O halde, mahkemece, hasar konusunda uzman yeni bir bir makine mühendisi ile sigortacı bilirkişiden oluşturulacak bilirkişi heyetinden, iskonto uygulanmadan aracın tamir bedeli ile aracın markası, modeli, yaşı,kilometresi, öncesinde kazası bulunup bulunmadığı birlikte irdelenerek aracın kaza tarihindeki arıcın 2.el piyasa rayiç değerinin tespiti suretiyle, kaza tarihinde aracın tamirinin ekonomik olup olmadığı, ekonomik ise, hasar bedeli ile değer kaybı, ekonomik değil ise kazadan sonraki hurda (sovtaj) değerinin tespit edilmesi ve belirlenen rayiç değerden de aracın hurda bedeli indirilmek suretiyle davacının gerçek zararının tespiti yönünden ayrıntılı, gerekçeli, denetime açık bir rapor alınması, aracın pert olarak değerlendirilmesi halinde ayrıca değer kaybı oluşmayacağı hususu ve usulü kazanılmış haklar da göz önünde bulundurularak ve dosyadaki tüm deliller birlikte değerlendirilerek sonucuna göre karar verilmesi gerekirken, eksik incelemeyle yazılı şekilde hüküm kurulması doğru görülmemiştir.

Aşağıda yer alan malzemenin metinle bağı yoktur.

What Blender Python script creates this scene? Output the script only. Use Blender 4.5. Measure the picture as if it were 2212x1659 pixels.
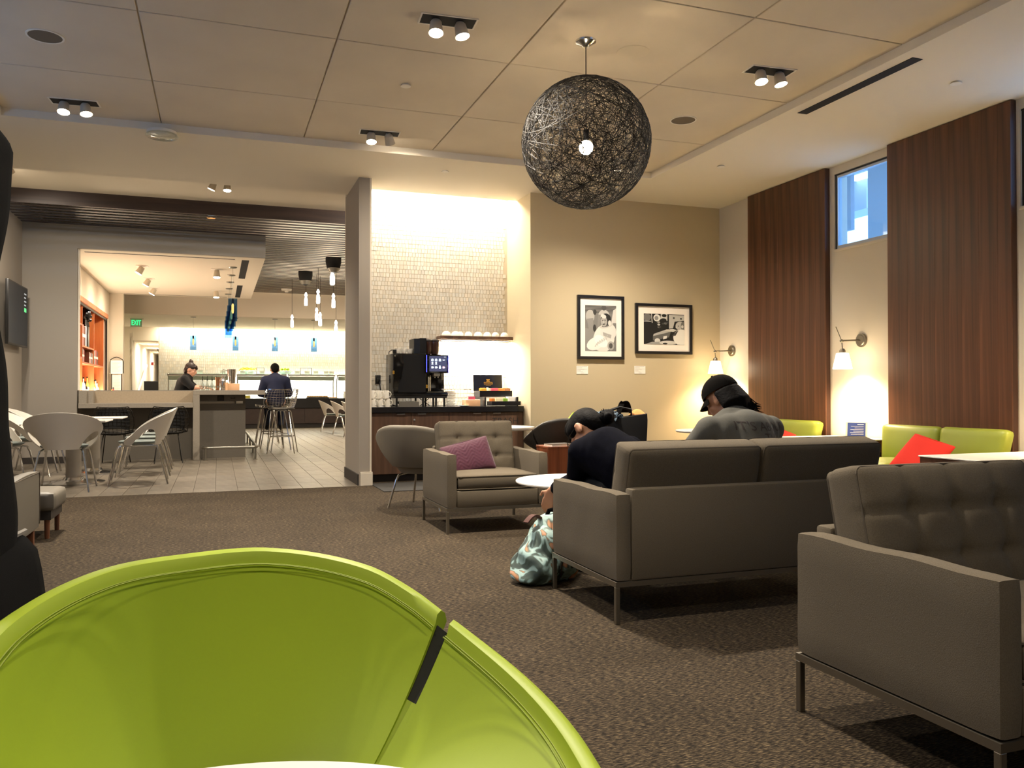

Bu durumda, ilk derece mahkemesince eksik inceleme ve değerlendirmeye dayalı olarak karar verilmesinin, usul ve yasaya aykırı olması ve ilk derece mahkemesi kararının tüm istinaf sebepleriyle birlikte değerlendirilmesinin gerekmesi karşısında, istinaf istemine konu karara yönelik denetim yapılması mümkün bulunmamakla 6100 sayılı Hukuk Muhakemeleri Kanunu’nun 353/1-a-6 maddesi uyarınca davacı vekilinin istinaf başvurusunun esasa ilişkin hususlar incelenmeksizin kabulüne ilk derece mahkemesi kararının kaldırılmasına karar verilmesi gerekmiştir.

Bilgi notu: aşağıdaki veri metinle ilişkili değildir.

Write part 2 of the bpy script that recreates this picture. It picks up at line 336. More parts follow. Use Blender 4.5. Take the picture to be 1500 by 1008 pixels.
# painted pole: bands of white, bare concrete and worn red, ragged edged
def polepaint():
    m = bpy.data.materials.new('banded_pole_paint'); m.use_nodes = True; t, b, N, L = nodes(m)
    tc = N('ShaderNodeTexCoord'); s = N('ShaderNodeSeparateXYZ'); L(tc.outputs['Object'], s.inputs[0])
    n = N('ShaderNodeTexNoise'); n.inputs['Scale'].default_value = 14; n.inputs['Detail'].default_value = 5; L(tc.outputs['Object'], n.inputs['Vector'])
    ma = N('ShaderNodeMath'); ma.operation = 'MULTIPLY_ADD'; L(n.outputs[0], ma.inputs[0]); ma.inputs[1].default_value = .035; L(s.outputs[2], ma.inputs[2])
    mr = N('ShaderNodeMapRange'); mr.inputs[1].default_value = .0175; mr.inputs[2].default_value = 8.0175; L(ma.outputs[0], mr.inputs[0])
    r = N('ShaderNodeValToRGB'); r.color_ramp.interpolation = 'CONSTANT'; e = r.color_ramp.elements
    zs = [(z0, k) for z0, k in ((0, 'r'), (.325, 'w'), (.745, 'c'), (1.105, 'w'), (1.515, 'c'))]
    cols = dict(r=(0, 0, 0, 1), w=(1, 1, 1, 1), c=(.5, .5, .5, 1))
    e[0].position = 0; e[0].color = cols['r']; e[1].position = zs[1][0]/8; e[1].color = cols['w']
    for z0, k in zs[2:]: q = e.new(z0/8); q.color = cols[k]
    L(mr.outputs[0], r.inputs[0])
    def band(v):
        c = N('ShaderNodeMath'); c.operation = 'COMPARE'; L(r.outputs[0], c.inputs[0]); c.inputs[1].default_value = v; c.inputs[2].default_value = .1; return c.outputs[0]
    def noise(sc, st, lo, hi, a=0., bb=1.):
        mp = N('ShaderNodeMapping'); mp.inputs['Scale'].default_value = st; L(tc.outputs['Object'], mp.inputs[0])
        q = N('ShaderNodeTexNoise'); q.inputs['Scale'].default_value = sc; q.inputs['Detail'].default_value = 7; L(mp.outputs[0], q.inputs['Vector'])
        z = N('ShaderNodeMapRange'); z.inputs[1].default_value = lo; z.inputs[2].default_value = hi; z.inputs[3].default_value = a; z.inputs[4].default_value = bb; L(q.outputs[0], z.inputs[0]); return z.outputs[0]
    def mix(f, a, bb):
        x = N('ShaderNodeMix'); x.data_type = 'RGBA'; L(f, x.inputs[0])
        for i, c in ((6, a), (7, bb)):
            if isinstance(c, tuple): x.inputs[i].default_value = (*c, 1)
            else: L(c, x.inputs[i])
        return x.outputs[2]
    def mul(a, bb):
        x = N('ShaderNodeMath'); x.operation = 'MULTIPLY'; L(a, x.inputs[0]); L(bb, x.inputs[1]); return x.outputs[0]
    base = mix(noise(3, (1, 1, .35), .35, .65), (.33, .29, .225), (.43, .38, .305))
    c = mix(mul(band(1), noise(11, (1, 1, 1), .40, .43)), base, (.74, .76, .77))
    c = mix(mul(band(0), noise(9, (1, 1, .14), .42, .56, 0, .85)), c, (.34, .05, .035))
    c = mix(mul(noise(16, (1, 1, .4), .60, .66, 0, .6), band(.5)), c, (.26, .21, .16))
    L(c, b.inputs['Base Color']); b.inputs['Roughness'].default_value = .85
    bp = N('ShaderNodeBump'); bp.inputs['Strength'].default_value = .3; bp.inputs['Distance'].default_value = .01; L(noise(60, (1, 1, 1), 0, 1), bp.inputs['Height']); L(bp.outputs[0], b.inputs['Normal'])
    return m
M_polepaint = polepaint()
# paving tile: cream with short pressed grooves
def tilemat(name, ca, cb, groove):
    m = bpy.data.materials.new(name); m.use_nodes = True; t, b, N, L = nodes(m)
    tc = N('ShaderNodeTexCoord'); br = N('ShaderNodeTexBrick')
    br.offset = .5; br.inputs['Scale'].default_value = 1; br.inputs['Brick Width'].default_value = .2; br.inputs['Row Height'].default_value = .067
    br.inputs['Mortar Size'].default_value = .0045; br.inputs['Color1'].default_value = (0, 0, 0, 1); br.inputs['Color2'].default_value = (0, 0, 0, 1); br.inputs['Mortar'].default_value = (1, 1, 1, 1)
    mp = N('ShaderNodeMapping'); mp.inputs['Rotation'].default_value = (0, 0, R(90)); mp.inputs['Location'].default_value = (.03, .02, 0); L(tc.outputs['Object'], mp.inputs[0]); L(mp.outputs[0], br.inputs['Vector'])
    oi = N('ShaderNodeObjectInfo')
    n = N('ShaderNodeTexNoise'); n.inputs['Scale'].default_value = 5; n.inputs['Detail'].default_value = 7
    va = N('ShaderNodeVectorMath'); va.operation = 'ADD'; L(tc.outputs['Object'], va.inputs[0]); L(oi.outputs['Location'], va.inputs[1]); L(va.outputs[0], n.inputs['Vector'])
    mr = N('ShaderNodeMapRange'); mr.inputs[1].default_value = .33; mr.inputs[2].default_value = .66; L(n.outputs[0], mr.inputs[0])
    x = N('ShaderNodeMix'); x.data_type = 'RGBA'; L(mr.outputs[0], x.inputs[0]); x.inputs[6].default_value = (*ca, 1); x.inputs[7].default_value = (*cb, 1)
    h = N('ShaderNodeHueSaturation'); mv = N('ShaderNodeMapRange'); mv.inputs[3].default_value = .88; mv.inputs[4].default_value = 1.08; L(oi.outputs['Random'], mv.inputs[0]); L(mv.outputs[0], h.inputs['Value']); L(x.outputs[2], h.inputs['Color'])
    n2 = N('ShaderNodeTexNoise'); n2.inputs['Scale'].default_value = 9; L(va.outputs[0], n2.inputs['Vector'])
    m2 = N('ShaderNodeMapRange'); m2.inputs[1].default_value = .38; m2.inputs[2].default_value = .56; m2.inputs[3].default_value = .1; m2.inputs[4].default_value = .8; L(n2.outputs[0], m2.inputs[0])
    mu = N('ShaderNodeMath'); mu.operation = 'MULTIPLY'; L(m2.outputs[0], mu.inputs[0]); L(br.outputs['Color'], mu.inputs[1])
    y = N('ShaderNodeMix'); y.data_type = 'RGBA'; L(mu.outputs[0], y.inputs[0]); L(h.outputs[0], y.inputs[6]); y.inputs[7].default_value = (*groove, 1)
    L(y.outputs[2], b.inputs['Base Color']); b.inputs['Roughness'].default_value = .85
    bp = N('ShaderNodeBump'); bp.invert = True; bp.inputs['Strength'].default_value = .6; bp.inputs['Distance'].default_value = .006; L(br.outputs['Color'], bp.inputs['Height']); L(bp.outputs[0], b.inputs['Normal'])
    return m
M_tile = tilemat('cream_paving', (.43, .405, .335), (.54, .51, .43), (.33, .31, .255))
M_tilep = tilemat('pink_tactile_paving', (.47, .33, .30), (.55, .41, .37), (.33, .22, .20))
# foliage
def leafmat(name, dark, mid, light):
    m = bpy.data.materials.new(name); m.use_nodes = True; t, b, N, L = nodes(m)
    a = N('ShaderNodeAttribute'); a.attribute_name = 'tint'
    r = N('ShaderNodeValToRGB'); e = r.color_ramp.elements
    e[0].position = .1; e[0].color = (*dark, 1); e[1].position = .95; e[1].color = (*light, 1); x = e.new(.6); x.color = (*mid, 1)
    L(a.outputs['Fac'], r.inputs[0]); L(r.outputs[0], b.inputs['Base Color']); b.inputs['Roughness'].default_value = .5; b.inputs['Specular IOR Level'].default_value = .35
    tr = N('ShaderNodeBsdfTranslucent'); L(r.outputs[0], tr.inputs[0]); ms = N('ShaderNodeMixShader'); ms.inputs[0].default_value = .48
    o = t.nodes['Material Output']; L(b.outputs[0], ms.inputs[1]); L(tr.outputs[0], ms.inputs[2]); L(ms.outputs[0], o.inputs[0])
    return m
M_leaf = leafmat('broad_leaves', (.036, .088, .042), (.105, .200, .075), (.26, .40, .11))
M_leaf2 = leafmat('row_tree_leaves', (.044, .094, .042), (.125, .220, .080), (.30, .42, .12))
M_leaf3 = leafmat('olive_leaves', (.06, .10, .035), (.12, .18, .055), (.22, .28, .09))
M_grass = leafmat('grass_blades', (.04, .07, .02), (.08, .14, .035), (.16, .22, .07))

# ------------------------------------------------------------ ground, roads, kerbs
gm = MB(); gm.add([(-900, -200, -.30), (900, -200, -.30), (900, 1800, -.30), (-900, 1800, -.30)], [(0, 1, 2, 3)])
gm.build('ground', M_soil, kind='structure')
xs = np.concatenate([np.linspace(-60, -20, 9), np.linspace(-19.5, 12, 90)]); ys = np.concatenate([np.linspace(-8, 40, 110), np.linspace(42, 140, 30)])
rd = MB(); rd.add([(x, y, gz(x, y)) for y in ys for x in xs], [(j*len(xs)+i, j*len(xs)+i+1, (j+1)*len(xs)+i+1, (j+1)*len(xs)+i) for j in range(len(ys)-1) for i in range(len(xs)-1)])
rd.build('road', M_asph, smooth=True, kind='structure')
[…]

HÜKÜM :Yukarıda açıklanan nedenenlerle;
1-Davacı vekilinin istinaf başvurusunun HMK’nın 353/1-a-6 maddesi uyarınca ESASA İLİŞKİN SEBEPLER İNCELENMEKSİZİN KABULÜNE,
2-İzmir 1.Asliye Ticaret Mahkemesinin 10.04.2018 tarih 2014/831 E. – 2018/341 K.sayılı kararının KALDIRILMASINA,
3-Dairemizin kararına uygun şekilde yeniden bir karar verilmek üzere dosyanın mahal mahkemesine GÖNDERİLMESİNE,
4-İstinaf yoluna başvuran tarafından yatırılan istinaf karar harcının istek halinde istinaf yoluna başvurana iadesine,
Dosya üzerinden yapılan inceleme neticesinde, 6100 sayılı Hukuk Muhakemeleri Kanununun 353/1-a-6 maddesi gereğince kesin olmak üzere 19.03.2021 tarihinde oy birliğiyle karar verildi.